Wednesday, January 27, 2010

Hugo Chavez calls using twitter "terrorism"


Hugo Chavez calls using Twitter “terrorism”
January 27, 2010


For a man intent into taking Venezuelan into the Dark Ages, it was a remarkable admission that modernity can be a threat to Hugo Chavez and his fake revolution. As students used the Internet and its tools like Twitter as wel as other modern tools like SMS messaging to mobilize and communicate strategy instantly, Hugo Chavez made his second attack on the Internet in a single week, calling the rumors and use of this technology “terrorism”:

A week ago Chavez had said that his supporters had to watch out for the Internet and tonight he came on TV wearing a suit, rather than his usual red garb and began reading messages (which were too long to be from Twitter), calling it terrorism (right at the end, minute 3:50 or so)

Can Chavez really expect that his trusted friend and confidant resigns as Vice-President and Minister of Defense for “personal reasons” (and his wife as Minister of the Environment) and there will be no rumors?

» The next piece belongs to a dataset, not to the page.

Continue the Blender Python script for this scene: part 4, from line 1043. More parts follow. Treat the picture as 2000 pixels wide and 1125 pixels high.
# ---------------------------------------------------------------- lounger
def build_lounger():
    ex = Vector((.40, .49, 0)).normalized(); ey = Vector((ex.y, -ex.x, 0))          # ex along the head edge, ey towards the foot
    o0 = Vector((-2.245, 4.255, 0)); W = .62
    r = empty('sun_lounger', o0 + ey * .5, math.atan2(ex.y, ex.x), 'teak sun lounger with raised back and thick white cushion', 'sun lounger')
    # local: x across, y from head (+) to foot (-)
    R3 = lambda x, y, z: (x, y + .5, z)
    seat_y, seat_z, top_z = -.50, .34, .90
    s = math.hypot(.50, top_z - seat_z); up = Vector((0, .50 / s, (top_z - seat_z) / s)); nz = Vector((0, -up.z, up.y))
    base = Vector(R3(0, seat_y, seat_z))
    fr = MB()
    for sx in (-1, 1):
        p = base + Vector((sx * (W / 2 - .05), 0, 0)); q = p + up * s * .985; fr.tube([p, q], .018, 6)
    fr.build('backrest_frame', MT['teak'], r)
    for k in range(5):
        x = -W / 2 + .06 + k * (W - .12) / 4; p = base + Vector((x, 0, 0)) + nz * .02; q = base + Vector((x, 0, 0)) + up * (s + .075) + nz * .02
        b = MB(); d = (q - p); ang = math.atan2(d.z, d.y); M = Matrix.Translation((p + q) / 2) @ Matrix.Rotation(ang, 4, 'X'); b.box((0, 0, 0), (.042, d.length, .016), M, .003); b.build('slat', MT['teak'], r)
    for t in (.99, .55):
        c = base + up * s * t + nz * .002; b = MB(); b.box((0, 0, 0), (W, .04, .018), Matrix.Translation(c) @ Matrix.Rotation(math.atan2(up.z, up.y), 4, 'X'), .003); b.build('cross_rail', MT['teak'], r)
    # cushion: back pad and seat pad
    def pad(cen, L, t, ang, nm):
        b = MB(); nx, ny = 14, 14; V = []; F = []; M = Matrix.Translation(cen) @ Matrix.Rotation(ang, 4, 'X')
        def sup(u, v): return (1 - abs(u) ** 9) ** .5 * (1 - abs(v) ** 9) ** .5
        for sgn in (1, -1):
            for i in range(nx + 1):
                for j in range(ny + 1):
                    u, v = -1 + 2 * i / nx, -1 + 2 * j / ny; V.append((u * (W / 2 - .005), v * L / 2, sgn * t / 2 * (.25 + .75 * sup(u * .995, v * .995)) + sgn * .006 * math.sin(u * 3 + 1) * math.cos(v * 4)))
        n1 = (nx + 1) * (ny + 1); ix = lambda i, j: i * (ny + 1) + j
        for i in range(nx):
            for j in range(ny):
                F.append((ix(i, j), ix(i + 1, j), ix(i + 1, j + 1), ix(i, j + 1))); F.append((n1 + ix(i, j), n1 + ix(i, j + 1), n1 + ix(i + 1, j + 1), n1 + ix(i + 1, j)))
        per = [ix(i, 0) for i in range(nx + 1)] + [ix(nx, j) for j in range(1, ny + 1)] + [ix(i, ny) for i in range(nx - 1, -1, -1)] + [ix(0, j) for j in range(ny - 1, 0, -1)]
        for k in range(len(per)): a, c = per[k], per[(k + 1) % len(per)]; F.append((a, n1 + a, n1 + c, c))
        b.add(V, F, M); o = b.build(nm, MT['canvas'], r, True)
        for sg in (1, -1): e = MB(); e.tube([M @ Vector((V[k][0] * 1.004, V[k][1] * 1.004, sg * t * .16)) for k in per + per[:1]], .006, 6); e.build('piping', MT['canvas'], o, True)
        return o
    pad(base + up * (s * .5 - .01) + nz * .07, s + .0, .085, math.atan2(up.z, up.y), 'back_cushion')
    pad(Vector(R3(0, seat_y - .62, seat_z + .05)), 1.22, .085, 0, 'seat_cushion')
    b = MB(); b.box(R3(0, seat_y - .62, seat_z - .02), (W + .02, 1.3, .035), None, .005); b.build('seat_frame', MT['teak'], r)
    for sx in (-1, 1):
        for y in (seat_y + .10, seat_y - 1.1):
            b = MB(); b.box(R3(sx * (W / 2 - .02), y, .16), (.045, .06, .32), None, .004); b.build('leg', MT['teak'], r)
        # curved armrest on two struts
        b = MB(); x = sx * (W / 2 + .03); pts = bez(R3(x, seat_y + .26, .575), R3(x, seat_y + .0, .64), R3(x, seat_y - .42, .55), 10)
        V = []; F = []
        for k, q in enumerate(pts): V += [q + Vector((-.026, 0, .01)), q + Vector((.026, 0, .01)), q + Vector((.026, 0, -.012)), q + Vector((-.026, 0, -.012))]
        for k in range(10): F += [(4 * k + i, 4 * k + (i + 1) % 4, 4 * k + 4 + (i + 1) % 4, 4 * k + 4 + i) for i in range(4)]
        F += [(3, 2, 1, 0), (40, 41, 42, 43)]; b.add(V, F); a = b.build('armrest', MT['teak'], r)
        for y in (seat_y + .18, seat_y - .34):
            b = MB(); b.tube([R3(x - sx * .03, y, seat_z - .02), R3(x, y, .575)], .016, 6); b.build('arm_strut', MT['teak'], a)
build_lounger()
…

Chavez repeated again his wish, which the opposition has paid absolutely no attention to, that to get rid of him his opponents had to call for a recall referendum, a tool that would not only be distracting, but quite difficult to achieve as the recall votes would have to exceed the number of votes he got in his Presidential reelection in 2006. (Chavez has made such a call four times in the last three weeks and seems frustrated by the lack of even a response) This would be difficult given the resources of the Government as well as the difficulty of mobilizing the voters at this time. The opposition wants to concentrate in the legislative elections in September, letting Chavez ride the harvest of his own incompetence until 2012 when his term expires.

The truth is that it is the Government has the weapons in this fight and is the one that has sponsored the violence against the students, who in turn have managed to use peaceful means to stop the violence like today at Government’s TV station VTV. But it was the Tupamaros who caused most of the violence in Merida, aided by the local law enforcement agencies. And it was Chavez who was seen mingling with Lina Ron in his Saturday rally, a woman that has led armed attacks on marches and was imprisoned in January 2009 for leading a violent attack against Globovision. Chavez can’t attack the opposition on the protests as the students have led the protests and do not respond to the political leaders of the opposition parties.

In the end it is ironic how Chavez evokes the fundamentalism of his Iranians buddies, who have also referred to the Internet and Twitter as terrorists, which is mocked in this hilarious cartoon below:


But in the end, besides feeling the threat from a weapon Chavez does not control or understand totally, maybe his key problem is that he could never make adequate use of it. For a man accustomed to uninterrupted speeches of six to eight hours, it must be simply impossible to even consider the possibility of communicating anything in 140 characters.